»»
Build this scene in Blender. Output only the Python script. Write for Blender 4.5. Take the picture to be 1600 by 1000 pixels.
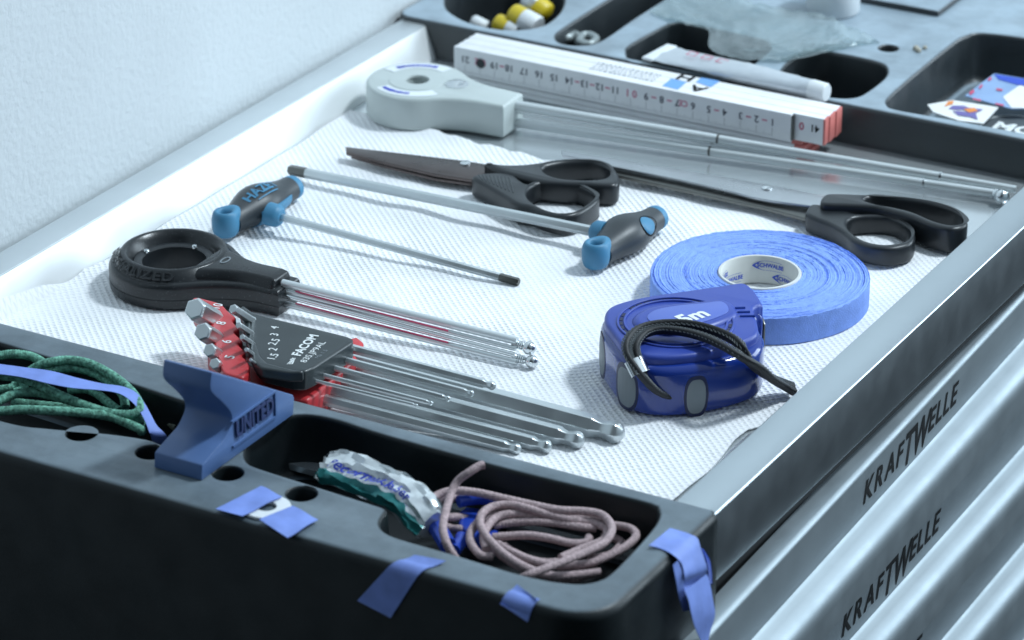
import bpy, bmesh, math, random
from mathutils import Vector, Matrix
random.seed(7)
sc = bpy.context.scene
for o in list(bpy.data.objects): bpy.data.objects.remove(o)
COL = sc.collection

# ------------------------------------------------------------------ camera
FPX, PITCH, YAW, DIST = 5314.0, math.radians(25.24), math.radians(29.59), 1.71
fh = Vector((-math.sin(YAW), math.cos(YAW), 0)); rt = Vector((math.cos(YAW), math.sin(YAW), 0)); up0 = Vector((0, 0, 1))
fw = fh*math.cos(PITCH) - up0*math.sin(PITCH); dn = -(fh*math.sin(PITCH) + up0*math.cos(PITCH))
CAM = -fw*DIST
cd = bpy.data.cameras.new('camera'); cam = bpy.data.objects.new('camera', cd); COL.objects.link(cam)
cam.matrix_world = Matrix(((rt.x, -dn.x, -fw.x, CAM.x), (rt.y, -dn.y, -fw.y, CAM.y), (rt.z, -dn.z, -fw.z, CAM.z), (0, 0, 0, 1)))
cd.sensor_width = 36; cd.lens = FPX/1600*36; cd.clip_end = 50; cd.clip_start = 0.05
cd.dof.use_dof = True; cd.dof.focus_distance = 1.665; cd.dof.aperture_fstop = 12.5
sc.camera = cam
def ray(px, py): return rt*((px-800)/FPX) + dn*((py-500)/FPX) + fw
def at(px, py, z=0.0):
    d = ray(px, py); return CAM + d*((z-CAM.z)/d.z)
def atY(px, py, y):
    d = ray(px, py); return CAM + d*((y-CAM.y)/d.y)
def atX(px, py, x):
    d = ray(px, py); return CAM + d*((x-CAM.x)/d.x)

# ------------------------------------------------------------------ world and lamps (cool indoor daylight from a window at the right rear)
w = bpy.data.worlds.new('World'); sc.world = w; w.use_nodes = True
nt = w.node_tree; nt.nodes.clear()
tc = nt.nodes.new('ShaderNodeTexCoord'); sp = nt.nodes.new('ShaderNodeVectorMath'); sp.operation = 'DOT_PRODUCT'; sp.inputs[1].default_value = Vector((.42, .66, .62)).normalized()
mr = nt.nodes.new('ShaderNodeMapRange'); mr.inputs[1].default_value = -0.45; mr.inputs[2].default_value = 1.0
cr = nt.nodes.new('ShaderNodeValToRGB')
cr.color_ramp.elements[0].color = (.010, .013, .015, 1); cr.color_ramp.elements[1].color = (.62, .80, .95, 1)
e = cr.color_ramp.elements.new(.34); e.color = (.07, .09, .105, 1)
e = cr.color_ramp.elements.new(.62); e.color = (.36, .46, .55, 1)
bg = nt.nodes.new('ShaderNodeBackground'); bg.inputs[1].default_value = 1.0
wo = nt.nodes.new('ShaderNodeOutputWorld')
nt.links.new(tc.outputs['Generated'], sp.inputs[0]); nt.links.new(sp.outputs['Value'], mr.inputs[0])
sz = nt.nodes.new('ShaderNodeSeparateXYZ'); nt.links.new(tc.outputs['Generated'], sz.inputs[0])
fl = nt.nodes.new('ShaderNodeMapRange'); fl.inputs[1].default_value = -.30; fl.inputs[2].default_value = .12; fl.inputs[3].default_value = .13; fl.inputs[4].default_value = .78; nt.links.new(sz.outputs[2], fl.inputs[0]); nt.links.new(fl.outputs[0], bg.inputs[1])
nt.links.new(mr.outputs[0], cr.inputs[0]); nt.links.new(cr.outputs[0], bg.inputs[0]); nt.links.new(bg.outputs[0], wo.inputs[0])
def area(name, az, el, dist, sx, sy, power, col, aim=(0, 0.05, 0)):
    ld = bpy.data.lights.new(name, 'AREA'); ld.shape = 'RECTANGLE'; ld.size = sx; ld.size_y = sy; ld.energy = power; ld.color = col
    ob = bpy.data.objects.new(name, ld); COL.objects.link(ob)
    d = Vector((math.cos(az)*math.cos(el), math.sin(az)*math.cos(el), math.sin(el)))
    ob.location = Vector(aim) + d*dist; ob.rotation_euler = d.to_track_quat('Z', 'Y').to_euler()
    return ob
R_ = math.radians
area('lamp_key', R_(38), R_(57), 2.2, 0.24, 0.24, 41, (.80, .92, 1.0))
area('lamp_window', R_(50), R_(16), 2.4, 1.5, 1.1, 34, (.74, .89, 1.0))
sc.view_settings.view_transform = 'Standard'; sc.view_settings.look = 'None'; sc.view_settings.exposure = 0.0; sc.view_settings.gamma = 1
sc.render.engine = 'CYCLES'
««
»»
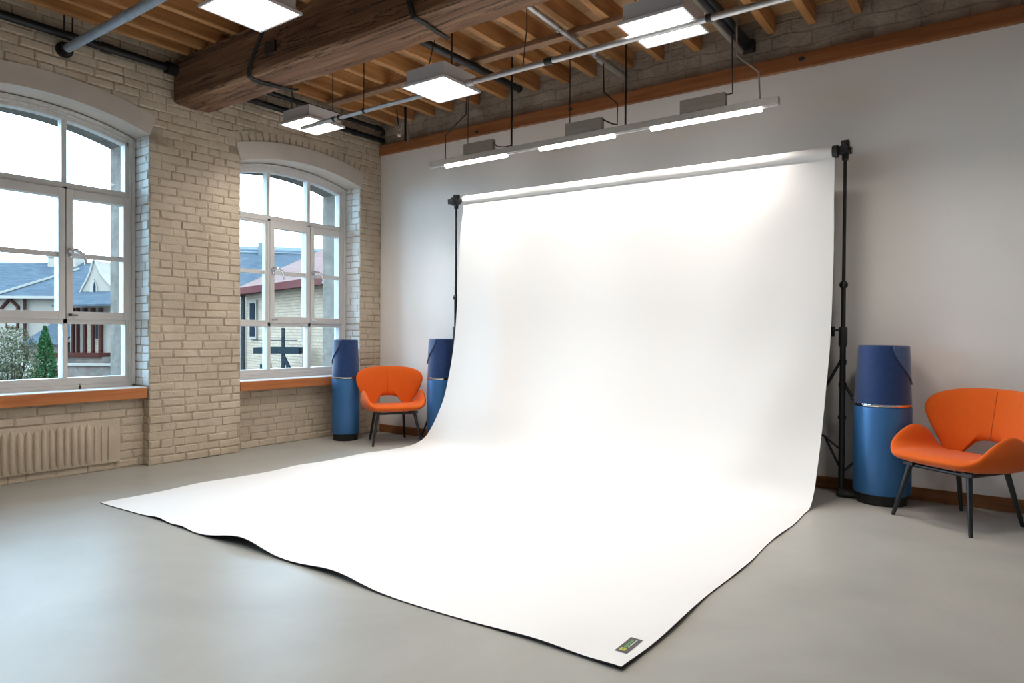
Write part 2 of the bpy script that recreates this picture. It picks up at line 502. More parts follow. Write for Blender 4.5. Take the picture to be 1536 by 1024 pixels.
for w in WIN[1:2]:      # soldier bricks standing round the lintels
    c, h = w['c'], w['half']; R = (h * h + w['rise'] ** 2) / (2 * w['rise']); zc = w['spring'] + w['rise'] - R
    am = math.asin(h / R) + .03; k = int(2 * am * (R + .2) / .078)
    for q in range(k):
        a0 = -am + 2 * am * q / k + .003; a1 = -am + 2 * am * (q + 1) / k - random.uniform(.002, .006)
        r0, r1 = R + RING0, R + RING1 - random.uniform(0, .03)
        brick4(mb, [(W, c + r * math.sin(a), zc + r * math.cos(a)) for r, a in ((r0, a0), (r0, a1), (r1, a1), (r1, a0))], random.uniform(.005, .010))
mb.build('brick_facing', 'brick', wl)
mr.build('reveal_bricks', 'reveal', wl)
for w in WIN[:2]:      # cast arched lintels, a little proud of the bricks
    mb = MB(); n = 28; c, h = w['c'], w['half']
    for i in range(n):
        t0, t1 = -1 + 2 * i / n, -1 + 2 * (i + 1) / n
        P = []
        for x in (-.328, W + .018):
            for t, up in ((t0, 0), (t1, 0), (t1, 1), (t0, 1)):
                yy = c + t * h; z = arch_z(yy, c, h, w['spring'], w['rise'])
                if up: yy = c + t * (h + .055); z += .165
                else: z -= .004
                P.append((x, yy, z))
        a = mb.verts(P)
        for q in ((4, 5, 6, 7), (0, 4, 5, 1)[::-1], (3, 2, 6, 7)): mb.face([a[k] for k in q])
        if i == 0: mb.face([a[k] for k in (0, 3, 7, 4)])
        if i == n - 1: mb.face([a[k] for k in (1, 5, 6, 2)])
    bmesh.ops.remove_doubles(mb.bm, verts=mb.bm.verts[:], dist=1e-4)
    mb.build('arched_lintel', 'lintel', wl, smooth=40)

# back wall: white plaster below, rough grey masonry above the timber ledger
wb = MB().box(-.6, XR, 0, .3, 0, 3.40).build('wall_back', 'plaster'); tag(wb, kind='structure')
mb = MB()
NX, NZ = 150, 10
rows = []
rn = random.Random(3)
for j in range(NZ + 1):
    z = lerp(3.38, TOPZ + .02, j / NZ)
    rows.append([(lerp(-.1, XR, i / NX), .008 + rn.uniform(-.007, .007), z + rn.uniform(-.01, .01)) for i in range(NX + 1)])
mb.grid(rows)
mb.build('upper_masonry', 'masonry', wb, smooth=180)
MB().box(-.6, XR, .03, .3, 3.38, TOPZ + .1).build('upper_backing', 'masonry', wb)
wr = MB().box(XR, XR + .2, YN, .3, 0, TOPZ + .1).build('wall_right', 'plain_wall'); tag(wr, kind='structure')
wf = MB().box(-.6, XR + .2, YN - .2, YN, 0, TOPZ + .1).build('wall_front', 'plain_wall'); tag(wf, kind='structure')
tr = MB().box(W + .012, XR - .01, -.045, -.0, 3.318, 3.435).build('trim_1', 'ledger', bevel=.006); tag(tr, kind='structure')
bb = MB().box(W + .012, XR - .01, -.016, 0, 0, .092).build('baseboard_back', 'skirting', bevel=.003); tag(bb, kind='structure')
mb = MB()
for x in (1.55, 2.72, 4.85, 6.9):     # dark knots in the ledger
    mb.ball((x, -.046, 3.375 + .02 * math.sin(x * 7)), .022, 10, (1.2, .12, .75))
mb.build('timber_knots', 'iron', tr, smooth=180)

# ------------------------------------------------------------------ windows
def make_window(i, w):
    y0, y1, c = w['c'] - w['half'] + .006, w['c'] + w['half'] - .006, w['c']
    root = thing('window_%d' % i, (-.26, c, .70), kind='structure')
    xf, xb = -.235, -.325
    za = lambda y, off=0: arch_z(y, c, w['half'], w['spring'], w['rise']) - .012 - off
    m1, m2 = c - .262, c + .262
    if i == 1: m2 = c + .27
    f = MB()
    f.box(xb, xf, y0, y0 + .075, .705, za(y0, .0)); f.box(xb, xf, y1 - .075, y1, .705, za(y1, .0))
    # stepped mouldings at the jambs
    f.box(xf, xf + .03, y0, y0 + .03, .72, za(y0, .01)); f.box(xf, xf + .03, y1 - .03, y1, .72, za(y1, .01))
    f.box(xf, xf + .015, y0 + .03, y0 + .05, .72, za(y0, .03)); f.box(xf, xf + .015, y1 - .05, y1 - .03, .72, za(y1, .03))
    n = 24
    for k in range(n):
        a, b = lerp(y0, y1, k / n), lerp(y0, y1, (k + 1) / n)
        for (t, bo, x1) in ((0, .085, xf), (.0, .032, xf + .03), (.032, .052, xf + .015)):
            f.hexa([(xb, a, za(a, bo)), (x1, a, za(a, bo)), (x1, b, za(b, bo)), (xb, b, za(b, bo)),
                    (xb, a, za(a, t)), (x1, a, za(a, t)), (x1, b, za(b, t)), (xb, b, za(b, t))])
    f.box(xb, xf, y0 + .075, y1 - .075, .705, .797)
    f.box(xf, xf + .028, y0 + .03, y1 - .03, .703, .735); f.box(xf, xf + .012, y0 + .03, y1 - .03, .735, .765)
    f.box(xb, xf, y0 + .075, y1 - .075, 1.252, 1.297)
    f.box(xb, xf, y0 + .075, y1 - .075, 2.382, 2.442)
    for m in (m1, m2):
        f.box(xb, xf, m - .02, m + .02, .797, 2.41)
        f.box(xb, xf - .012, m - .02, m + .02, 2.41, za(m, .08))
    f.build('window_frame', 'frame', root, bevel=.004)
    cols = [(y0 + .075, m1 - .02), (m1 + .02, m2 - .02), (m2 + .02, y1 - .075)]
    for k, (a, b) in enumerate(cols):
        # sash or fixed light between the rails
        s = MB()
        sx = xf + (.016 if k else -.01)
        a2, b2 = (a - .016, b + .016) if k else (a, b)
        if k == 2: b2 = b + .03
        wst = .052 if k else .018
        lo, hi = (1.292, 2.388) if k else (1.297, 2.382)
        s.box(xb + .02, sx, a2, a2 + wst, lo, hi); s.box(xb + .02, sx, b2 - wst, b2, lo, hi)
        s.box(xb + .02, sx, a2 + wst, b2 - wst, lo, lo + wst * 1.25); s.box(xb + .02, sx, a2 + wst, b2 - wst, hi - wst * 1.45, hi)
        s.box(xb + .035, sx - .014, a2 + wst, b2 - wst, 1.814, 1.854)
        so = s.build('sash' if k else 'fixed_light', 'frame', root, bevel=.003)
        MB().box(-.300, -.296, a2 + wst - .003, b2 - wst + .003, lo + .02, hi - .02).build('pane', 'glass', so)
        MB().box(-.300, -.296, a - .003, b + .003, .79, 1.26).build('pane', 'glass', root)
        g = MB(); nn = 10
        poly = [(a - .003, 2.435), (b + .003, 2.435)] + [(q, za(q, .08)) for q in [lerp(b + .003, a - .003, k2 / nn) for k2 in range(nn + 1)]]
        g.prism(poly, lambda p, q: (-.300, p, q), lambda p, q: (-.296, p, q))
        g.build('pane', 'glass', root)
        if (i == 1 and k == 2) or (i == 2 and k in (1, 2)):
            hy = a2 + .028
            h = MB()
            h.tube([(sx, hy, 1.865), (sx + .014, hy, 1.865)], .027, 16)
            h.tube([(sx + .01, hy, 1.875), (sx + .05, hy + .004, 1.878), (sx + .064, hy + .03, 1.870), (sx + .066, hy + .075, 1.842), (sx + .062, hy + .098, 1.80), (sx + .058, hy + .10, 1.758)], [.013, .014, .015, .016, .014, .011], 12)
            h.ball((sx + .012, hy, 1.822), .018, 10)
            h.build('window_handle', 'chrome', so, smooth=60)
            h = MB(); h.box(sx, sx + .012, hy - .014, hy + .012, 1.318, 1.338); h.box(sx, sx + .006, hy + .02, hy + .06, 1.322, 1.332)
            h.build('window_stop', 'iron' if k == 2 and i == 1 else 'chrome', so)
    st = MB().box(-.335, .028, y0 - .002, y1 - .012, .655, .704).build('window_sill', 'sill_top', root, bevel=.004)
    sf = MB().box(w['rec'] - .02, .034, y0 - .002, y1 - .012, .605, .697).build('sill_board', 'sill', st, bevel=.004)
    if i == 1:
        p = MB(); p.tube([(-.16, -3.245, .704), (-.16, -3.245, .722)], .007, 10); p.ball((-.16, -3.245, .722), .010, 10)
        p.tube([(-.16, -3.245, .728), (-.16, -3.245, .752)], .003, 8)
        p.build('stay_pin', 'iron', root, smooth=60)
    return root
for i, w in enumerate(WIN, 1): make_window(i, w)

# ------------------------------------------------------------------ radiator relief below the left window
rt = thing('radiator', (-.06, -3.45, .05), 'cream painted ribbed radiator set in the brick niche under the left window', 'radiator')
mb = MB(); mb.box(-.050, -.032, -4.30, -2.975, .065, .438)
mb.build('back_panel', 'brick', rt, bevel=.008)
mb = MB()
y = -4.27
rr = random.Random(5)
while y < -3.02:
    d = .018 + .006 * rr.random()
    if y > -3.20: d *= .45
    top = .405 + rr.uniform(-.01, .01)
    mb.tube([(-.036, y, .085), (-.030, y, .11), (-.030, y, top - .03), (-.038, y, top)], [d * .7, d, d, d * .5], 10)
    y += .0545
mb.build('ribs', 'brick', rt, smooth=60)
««
Written problem>
All lines above from the one containing "Build this scene" through the one containing "d = ray(px, py); return CAM + d*((x-CAM.x)/d.x)" are to be quoted exactly, and only those; pictures are left out.

Solution to this exercise>
Build this scene in Blender. Output only the Python script. Write for Blender 4.5. Take the picture to be 1600 by 1000 pixels.
import bpy, bmesh, math, random
from mathutils import Vector, Matrix
random.seed(7)
sc = bpy.context.scene
for o in list(bpy.data.objects): bpy.data.objects.remove(o)
COL = sc.collection

# ------------------------------------------------------------------ camera
FPX, PITCH, YAW, DIST = 5314.0, math.radians(25.24), math.radians(29.59), 1.71
fh = Vector((-math.sin(YAW), math.cos(YAW), 0)); rt = Vector((math.cos(YAW), math.sin(YAW), 0)); up0 = Vector((0, 0, 1))
fw = fh*math.cos(PITCH) - up0*math.sin(PITCH); dn = -(fh*math.sin(PITCH) + up0*math.cos(PITCH))
CAM = -fw*DIST
cd = bpy.data.cameras.new('camera'); cam = bpy.data.objects.new('camera', cd); COL.objects.link(cam)
cam.matrix_world = Matrix(((rt.x, -dn.x, -fw.x, CAM.x), (rt.y, -dn.y, -fw.y, CAM.y), (rt.z, -dn.z, -fw.z, CAM.z), (0, 0, 0, 1)))
cd.sensor_width = 36; cd.lens = FPX/1600*36; cd.clip_end = 50; cd.clip_start = 0.05
cd.dof.use_dof = True; cd.dof.focus_distance = 1.665; cd.dof.aperture_fstop = 12.5
sc.camera = cam
def ray(px, py): return rt*((px-800)/FPX) + dn*((py-500)/FPX) + fw
def at(px, py, z=0.0):
    d = ray(px, py); return CAM + d*((z-CAM.z)/d.z)
def atY(px, py, y):
    d = ray(px, py); return CAM + d*((y-CAM.y)/d.y)
def atX(px, py, x):
    d = ray(px, py); return CAM + d*((x-CAM.x)/d.x)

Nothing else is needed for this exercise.